#### TASK INSTRUCTIONS
Count how many lines contain "scene" and reply with that number only.

Lines of data:
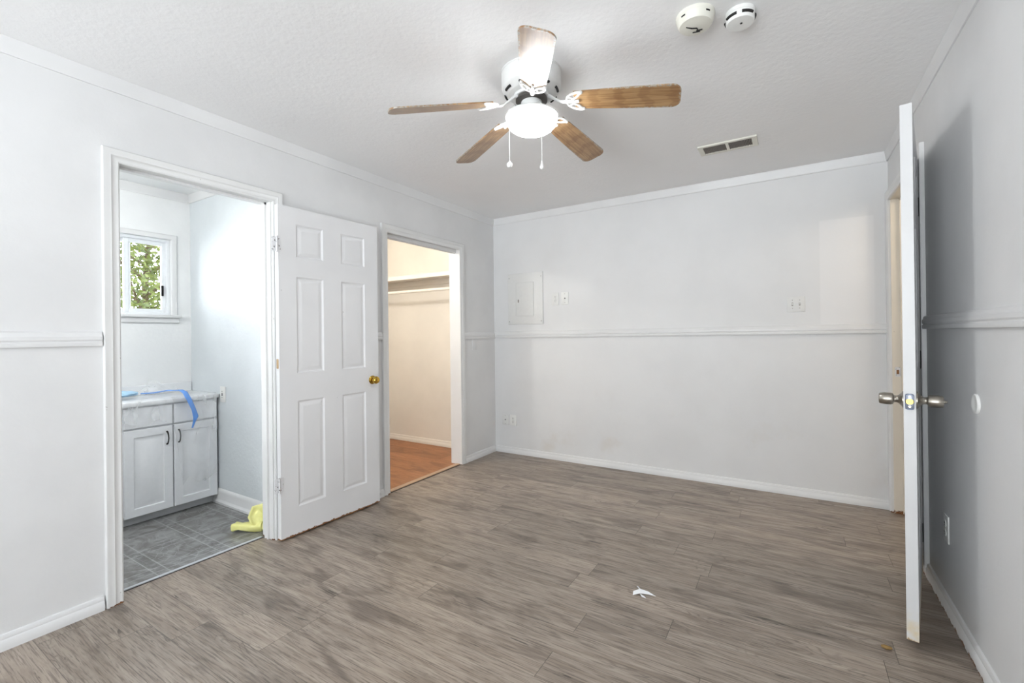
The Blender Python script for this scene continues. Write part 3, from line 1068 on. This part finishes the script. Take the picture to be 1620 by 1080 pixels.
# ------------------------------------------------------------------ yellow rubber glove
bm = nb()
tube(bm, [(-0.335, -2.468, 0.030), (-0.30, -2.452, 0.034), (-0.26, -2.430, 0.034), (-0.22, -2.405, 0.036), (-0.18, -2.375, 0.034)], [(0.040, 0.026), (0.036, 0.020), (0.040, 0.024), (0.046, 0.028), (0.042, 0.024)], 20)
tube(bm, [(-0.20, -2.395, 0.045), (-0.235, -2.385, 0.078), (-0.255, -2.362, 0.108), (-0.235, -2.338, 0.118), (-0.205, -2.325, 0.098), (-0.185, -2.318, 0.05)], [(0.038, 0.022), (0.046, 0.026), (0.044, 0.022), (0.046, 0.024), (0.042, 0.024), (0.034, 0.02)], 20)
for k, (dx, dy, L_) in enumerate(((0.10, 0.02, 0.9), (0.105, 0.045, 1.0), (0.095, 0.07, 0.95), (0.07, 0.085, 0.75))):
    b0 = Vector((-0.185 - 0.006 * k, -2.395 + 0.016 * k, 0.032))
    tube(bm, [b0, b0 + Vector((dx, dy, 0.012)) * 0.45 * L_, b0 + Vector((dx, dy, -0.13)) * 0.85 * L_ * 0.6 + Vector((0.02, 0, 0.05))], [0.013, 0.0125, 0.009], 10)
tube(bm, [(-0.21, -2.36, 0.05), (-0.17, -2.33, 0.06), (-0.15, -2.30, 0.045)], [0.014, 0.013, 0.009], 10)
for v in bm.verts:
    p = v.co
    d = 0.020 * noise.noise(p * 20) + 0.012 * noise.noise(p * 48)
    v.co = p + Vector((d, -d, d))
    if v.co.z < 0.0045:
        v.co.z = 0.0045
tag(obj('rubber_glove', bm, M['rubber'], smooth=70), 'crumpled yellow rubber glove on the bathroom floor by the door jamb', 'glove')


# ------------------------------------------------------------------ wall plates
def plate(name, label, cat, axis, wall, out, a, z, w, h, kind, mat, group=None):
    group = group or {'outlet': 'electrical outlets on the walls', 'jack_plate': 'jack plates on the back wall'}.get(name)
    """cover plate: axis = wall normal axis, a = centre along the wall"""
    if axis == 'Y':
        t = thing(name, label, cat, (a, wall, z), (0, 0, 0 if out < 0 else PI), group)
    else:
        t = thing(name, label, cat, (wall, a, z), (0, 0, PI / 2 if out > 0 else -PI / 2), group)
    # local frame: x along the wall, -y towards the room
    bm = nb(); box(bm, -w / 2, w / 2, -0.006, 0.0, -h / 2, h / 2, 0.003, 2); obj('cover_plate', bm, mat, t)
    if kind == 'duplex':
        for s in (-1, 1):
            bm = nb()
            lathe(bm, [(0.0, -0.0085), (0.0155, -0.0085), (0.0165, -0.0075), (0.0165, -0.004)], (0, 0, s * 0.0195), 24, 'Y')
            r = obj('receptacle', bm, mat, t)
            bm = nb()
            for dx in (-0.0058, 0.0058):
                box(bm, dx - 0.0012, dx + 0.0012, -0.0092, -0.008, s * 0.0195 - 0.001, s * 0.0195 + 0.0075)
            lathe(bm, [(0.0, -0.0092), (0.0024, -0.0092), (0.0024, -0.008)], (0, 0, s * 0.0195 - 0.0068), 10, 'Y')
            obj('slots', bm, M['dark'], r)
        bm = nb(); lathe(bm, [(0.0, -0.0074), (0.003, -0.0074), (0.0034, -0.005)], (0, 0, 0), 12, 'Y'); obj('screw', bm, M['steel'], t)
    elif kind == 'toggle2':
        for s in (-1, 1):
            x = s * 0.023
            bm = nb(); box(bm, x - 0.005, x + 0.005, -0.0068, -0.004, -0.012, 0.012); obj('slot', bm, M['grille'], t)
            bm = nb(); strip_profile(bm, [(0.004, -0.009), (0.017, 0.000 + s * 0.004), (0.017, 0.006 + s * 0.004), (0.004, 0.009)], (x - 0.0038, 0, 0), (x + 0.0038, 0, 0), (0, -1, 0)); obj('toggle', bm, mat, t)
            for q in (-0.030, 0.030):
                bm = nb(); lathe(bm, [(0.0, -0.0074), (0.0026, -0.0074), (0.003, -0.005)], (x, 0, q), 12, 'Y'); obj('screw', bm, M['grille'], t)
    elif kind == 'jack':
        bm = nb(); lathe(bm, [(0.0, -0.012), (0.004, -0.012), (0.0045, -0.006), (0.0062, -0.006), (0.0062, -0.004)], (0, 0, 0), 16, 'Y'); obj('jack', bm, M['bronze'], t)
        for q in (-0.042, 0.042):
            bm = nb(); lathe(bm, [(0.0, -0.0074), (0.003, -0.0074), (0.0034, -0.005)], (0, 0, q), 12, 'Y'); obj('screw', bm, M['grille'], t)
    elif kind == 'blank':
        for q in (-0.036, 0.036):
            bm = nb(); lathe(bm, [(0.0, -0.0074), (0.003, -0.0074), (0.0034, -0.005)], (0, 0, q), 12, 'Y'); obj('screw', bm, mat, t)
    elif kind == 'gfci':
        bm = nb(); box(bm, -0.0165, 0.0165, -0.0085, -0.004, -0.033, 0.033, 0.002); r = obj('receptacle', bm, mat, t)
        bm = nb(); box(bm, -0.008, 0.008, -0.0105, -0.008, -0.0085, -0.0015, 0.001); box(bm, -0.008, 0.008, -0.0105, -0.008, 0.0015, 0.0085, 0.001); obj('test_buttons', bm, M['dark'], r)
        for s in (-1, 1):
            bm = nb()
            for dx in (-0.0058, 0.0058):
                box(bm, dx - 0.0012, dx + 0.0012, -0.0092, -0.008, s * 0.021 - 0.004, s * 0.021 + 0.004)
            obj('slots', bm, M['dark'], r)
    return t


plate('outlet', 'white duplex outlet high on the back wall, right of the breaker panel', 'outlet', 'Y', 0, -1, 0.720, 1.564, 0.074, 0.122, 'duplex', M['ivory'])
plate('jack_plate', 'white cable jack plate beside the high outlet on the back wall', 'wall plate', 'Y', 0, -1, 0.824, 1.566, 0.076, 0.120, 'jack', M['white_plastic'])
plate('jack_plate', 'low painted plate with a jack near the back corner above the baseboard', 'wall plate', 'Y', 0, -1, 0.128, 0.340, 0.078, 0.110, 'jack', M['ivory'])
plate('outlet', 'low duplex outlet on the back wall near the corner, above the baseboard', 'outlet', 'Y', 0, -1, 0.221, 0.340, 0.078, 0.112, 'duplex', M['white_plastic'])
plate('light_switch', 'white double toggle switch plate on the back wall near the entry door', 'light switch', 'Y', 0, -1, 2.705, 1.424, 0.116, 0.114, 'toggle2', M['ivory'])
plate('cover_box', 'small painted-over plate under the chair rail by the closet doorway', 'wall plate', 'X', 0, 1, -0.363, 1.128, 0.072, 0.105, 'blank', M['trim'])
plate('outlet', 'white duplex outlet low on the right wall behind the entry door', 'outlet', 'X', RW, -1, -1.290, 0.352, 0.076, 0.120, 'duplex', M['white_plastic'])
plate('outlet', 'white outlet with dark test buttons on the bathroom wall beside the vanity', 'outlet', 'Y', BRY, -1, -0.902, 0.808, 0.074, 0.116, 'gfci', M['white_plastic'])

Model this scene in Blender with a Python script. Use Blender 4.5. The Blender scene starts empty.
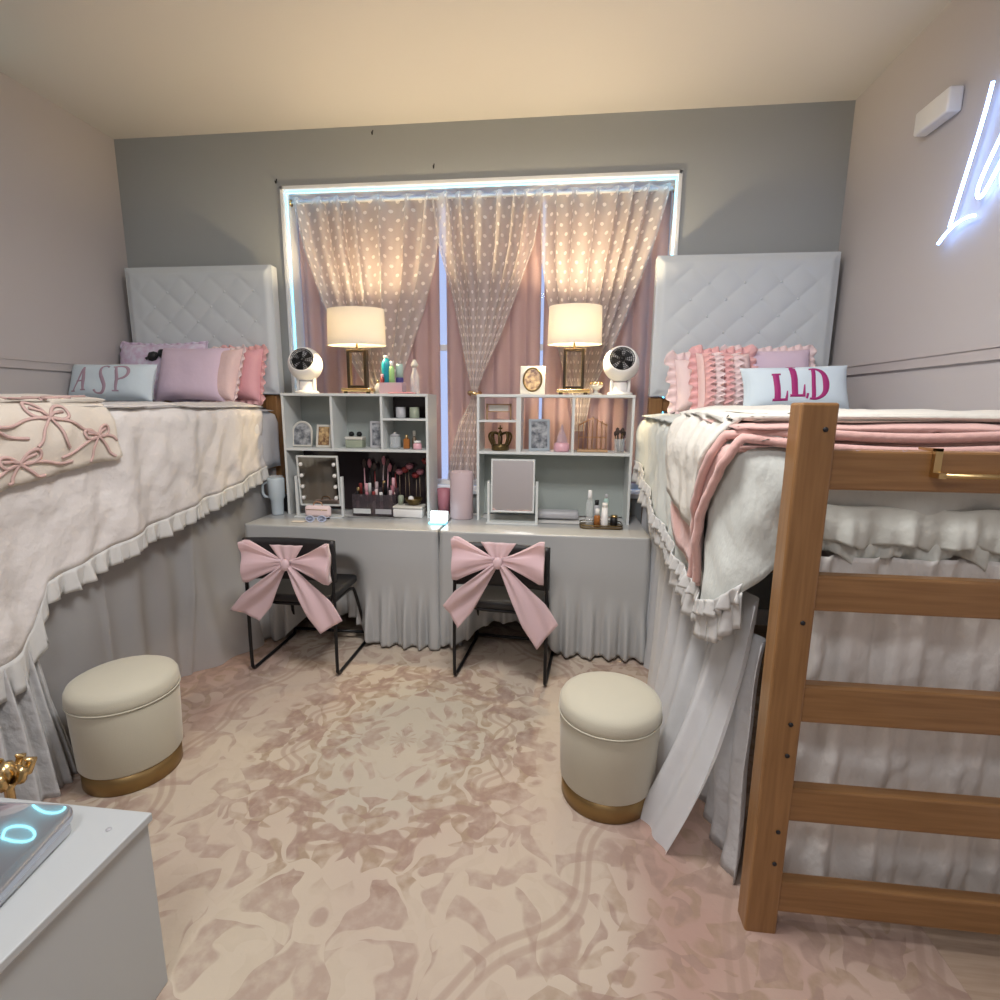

#### THE RESULT
2